Your goal » Output the material beneath exactly, leaving nothing out.

§ §

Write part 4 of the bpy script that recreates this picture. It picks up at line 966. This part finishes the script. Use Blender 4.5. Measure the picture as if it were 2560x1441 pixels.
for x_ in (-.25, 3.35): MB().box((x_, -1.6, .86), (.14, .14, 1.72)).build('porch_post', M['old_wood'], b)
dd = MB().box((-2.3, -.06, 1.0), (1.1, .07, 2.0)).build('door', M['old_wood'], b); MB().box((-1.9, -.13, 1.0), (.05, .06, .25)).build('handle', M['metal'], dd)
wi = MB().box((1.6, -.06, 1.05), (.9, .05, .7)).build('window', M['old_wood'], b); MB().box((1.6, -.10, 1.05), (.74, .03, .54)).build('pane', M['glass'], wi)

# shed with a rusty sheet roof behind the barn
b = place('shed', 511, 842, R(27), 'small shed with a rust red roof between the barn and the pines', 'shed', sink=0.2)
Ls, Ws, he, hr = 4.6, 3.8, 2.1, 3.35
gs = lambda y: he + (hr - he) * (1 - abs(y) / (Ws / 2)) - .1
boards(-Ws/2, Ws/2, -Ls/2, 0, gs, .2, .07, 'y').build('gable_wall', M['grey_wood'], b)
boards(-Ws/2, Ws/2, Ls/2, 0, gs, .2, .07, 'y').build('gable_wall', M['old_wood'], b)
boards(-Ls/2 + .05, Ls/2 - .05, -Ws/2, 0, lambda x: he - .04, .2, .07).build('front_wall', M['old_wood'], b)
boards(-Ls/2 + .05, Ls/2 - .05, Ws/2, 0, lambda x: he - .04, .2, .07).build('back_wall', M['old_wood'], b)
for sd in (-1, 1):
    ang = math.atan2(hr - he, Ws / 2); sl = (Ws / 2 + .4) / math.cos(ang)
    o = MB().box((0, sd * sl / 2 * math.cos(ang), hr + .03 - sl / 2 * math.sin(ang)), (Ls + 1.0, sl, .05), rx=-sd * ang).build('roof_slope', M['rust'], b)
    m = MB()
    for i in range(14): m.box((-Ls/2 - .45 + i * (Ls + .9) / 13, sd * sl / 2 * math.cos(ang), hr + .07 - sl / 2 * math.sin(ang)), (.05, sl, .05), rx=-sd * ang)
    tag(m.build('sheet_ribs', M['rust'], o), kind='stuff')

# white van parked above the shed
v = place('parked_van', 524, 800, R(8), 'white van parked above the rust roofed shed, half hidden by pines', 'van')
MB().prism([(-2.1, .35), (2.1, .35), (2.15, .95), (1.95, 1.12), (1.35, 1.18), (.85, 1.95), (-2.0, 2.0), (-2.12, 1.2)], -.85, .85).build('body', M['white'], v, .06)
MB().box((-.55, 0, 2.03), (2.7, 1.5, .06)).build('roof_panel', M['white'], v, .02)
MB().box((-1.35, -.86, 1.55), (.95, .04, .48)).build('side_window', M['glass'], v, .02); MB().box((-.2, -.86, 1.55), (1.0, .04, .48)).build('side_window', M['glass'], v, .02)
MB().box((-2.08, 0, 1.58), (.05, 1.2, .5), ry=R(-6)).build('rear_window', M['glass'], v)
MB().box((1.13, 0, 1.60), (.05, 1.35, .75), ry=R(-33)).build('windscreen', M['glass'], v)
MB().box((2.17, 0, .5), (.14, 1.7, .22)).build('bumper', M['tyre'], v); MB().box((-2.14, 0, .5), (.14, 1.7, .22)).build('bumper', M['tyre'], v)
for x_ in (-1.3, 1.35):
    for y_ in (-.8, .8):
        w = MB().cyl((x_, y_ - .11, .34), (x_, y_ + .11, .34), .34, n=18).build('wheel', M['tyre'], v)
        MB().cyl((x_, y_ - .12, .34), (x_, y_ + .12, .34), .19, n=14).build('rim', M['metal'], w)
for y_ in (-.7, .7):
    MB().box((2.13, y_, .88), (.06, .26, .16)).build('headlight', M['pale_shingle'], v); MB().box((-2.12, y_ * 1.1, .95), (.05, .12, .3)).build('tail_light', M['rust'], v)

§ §

Task answer »
Write part 4 of the bpy script that recreates this picture. It picks up at line 966. This part finishes the script. Use Blender 4.5. Measure the picture as if it were 2560x1441 pixels.
for x_ in (-.25, 3.35): MB().box((x_, -1.6, .86), (.14, .14, 1.72)).build('porch_post', M['old_wood'], b)
dd = MB().box((-2.3, -.06, 1.0), (1.1, .07, 2.0)).build('door', M['old_wood'], b); MB().box((-1.9, -.13, 1.0), (.05, .06, .25)).build('handle', M['metal'], dd)
wi = MB().box((1.6, -.06, 1.05), (.9, .05, .7)).build('window', M['old_wood'], b); MB().box((1.6, -.10, 1.05), (.74, .03, .54)).build('pane', M['glass'], wi)

# shed with a rusty sheet roof behind the barn
b = place('shed', 511, 842, R(27), 'small shed with a rust red roof between the barn and the pines', 'shed', sink=0.2)
Ls, Ws, he, hr = 4.6, 3.8, 2.1, 3.35
gs = lambda y: he + (hr - he) * (1 - abs(y) / (Ws / 2)) - .1
boards(-Ws/2, Ws/2, -Ls/2, 0, gs, .2, .07, 'y').build('gable_wall', M['grey_wood'], b)
boards(-Ws/2, Ws/2, Ls/2, 0, gs, .2, .07, 'y').build('gable_wall', M['old_wood'], b)
boards(-Ls/2 + .05, Ls/2 - .05, -Ws/2, 0, lambda x: he - .04, .2, .07).build('front_wall', M['old_wood'], b)
boards(-Ls/2 + .05, Ls/2 - .05, Ws/2, 0, lambda x: he - .04, .2, .07).build('back_wall', M['old_wood'], b)
for sd in (-1, 1):
    ang = math.atan2(hr - he, Ws / 2); sl = (Ws / 2 + .4) / math.cos(ang)
    o = MB().box((0, sd * sl / 2 * math.cos(ang), hr + .03 - sl / 2 * math.sin(ang)), (Ls + 1.0, sl, .05), rx=-sd * ang).build('roof_slope', M['rust'], b)
    m = MB()
    for i in range(14): m.box((-Ls/2 - .45 + i * (Ls + .9) / 13, sd * sl / 2 * math.cos(ang), hr + .07 - sl / 2 * math.sin(ang)), (.05, sl, .05), rx=-sd * ang)
    tag(m.build('sheet_ribs', M['rust'], o), kind='stuff')

# white van parked above the shed
v = place('parked_van', 524, 800, R(8), 'white van parked above the rust roofed shed, half hidden by pines', 'van')
MB().prism([(-2.1, .35), (2.1, .35), (2.15, .95), (1.95, 1.12), (1.35, 1.18), (.85, 1.95), (-2.0, 2.0), (-2.12, 1.2)], -.85, .85).build('body', M['white'], v, .06)
MB().box((-.55, 0, 2.03), (2.7, 1.5, .06)).build('roof_panel', M['white'], v, .02)
MB().box((-1.35, -.86, 1.55), (.95, .04, .48)).build('side_window', M['glass'], v, .02); MB().box((-.2, -.86, 1.55), (1.0, .04, .48)).build('side_window', M['glass'], v, .02)
MB().box((-2.08, 0, 1.58), (.05, 1.2, .5), ry=R(-6)).build('rear_window', M['glass'], v)
MB().box((1.13, 0, 1.60), (.05, 1.35, .75), ry=R(-33)).build('windscreen', M['glass'], v)
MB().box((2.17, 0, .5), (.14, 1.7, .22)).build('bumper', M['tyre'], v); MB().box((-2.14, 0, .5), (.14, 1.7, .22)).build('bumper', M['tyre'], v)
for x_ in (-1.3, 1.35):
    for y_ in (-.8, .8):
        w = MB().cyl((x_, y_ - .11, .34), (x_, y_ + .11, .34), .34, n=18).build('wheel', M['tyre'], v)
        MB().cyl((x_, y_ - .12, .34), (x_, y_ + .12, .34), .19, n=14).build('rim', M['metal'], w)
for y_ in (-.7, .7):
    MB().box((2.13, y_, .88), (.06, .26, .16)).build('headlight', M['pale_shingle'], v); MB().box((-2.12, y_ * 1.1, .95), (.05, .12, .3)).build('tail_light', M['rust'], v)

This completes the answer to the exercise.